After breakfast, Colin drives us back to Gairlochy after we buy some sandwiches and drinks in Spean Bridge.
We thank him and begin again. We plan to walk 22km. Our route takes us along the north shore of Loch Lochy. The loch’s water is dark grey, the same colour as the sky.
Again, beautiful trees are all around. There are even some sequoias. The land here smells fragrant. There is bog myrtle and heather. Again, we stop to make tea. Then a girl with a bike stops and says hello. Behind her, her little dog follows. The girl begs a favour. ‘Could you help me put my dog into my rucksack?’ she asks. I hold her rucksack and she drops the little dog into it. Then she puts the rucksack on her back and happily cycles away.
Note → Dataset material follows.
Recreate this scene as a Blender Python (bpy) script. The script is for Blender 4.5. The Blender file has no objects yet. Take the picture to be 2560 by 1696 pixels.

Facing forward, the pug has one paw on each of the girl’s shoulders. Its head nuzzles the girl’s ear…
We arrive in Laggan. We have accommodation booked at Drynachan cottage in Invergarry. Neville from Drynachan cottage comes to pick us up. The cottage is beautiful. Some say that Bonnie Prince Charlie stopped and rested here in 1776. When we enter Drynachan cottage, Sonia, Neville’s wife, greets us. She shows us the lounge. A large DVD collection fills one wall. ‘There’s a DVD player in the room,’ she tells us. I choose Hitchcock’s North By North West, one of my favourite films. After dinner, I open the window a little and begin to watch the DVD. My eyes start to close…
Suddenly, something wakes me up. A black thing swoops past my face. I jump up. Was I dreaming? No, there’s a bat in the room! But now it has gone. Where did it go? Then I see it next to the kettle. It has landed and crawled behind the biscuit tin. As carefully as I can, I put a plastic bag over it, open the window more, and gently drop the bat out.